DIRECTION: Note each line where "scene" appears, and copy it.
──────── DATA LINES ────────
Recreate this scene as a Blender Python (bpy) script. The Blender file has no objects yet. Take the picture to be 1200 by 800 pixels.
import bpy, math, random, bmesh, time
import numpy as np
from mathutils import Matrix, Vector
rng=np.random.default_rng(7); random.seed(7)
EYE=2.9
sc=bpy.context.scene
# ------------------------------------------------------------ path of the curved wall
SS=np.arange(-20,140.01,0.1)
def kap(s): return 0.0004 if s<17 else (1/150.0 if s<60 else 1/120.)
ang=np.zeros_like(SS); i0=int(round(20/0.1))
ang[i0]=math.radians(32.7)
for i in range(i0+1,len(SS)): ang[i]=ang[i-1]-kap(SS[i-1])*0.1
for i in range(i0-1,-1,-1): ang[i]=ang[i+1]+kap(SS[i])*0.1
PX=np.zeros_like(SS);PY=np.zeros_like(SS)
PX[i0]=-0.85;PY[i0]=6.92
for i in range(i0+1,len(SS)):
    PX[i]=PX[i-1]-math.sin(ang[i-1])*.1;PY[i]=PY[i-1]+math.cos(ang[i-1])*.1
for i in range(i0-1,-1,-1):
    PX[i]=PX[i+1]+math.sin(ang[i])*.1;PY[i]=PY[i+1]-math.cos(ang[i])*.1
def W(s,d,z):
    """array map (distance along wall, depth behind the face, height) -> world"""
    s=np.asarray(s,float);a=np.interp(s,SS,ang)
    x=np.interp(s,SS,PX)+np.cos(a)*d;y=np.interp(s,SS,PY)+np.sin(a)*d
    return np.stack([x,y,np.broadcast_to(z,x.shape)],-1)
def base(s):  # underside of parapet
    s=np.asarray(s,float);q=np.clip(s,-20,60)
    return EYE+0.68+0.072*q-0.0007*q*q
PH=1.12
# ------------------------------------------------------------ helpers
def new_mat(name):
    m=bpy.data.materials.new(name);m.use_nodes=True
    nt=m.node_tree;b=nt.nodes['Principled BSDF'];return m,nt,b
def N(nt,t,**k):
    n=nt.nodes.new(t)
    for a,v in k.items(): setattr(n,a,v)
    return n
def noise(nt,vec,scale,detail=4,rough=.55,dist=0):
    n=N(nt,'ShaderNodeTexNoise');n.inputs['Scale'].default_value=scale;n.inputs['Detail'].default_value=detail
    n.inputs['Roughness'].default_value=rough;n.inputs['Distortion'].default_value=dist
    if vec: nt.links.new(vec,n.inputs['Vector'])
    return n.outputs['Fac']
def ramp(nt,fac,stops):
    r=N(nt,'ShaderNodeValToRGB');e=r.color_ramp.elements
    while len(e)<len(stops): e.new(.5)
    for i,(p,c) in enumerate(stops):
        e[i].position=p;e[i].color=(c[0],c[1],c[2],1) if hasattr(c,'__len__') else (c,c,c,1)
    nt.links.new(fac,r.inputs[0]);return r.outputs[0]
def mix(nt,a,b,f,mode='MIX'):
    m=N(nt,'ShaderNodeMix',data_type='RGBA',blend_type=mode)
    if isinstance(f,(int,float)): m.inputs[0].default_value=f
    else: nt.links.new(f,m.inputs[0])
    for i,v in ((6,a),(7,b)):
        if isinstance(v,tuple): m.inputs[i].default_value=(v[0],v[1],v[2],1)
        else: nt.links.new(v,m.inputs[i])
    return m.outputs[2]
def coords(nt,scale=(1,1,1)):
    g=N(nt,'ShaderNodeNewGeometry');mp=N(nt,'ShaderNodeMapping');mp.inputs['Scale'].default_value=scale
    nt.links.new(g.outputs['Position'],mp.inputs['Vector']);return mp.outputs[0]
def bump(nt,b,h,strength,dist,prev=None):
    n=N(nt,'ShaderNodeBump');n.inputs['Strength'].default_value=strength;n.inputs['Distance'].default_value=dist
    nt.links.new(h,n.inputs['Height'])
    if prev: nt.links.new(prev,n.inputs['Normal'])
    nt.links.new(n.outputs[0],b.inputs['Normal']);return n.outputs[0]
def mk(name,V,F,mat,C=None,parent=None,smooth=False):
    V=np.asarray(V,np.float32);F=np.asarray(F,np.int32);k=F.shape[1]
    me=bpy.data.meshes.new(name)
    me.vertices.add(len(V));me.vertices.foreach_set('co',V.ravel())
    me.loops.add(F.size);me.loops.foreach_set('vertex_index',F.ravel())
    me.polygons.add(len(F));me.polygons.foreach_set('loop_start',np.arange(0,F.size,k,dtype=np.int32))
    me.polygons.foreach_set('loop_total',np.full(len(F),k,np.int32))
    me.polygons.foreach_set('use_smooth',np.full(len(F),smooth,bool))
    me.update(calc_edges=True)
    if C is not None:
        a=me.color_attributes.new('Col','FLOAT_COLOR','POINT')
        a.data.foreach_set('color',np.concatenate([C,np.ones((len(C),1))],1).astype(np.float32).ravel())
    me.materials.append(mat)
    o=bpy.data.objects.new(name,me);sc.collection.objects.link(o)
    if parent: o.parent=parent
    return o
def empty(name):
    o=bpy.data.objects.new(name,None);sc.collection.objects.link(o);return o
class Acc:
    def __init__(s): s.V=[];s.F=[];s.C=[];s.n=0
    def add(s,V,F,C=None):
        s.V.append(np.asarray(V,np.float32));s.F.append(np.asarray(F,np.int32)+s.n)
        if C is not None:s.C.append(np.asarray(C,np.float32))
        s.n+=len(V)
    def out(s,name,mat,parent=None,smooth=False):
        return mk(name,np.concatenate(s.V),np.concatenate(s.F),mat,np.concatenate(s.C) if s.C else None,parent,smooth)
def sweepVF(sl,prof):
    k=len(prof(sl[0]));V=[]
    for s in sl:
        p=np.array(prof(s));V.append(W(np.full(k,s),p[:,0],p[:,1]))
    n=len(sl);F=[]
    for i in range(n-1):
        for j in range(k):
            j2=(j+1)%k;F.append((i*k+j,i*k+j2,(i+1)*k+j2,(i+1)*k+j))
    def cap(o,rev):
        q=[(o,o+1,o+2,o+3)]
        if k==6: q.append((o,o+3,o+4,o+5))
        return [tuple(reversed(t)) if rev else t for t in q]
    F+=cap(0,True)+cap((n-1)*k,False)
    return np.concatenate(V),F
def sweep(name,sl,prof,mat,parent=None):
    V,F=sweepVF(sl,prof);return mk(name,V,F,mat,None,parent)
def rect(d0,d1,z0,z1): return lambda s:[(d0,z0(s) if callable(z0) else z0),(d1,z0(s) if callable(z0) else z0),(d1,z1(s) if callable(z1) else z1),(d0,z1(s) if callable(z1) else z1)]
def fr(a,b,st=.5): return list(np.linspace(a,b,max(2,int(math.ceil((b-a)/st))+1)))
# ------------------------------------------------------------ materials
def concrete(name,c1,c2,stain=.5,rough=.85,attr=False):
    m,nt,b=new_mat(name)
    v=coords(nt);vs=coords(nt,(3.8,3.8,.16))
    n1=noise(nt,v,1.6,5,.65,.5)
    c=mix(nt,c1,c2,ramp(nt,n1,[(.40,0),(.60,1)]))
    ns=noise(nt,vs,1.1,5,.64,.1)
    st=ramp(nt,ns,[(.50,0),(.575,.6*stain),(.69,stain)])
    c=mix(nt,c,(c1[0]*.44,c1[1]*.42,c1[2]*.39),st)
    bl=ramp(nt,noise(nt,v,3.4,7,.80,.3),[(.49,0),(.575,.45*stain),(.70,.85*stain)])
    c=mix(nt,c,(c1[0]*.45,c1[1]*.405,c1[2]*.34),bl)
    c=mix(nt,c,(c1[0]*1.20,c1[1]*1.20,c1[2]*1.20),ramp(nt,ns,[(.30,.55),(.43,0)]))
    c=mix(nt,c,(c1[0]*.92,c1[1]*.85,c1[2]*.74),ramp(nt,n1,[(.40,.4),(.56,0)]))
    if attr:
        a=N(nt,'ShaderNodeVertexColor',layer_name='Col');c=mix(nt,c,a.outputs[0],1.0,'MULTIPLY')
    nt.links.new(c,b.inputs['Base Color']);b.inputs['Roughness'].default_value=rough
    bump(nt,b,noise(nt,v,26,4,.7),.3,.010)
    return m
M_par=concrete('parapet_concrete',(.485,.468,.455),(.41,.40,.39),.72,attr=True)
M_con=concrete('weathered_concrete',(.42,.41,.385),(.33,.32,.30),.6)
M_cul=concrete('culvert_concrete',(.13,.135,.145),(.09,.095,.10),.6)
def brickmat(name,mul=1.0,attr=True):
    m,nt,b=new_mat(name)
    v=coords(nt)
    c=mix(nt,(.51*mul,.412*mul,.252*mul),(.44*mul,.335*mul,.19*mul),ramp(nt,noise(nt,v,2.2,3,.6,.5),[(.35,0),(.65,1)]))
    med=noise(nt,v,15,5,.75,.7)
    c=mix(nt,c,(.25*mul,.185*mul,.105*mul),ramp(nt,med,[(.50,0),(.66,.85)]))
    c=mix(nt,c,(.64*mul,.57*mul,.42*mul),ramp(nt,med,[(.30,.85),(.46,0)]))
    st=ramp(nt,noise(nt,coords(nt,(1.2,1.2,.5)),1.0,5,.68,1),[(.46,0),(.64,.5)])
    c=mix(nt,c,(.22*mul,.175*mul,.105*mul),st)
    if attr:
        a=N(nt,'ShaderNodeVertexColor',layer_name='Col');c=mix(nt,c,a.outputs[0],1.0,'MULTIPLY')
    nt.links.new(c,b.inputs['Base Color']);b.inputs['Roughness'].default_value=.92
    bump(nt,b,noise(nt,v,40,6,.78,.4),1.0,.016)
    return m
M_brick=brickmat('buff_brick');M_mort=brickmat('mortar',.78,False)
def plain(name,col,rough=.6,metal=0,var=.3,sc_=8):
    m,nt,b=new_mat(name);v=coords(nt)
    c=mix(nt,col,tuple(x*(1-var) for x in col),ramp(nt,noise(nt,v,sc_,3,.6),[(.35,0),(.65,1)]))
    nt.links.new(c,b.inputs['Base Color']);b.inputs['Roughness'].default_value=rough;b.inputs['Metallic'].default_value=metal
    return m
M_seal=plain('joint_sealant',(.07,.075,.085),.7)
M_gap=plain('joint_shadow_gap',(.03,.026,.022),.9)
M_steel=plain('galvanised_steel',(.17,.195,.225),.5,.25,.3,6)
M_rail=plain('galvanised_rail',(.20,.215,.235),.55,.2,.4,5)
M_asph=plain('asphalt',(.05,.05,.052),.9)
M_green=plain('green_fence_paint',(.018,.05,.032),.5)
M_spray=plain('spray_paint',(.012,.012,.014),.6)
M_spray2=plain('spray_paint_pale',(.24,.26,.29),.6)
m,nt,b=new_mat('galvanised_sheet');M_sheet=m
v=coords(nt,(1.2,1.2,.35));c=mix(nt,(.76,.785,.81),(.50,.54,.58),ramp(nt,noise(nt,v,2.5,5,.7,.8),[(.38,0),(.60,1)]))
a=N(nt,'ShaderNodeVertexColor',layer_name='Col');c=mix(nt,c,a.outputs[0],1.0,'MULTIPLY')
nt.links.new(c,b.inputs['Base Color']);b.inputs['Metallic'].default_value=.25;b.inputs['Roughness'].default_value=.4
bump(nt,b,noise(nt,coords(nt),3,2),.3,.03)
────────
TASK ANSWER:
Recreate this scene as a Blender Python (bpy) script. The Blender file has no objects yet. Take the picture to be 1200 by 800 pixels.
sc=bpy.context.scene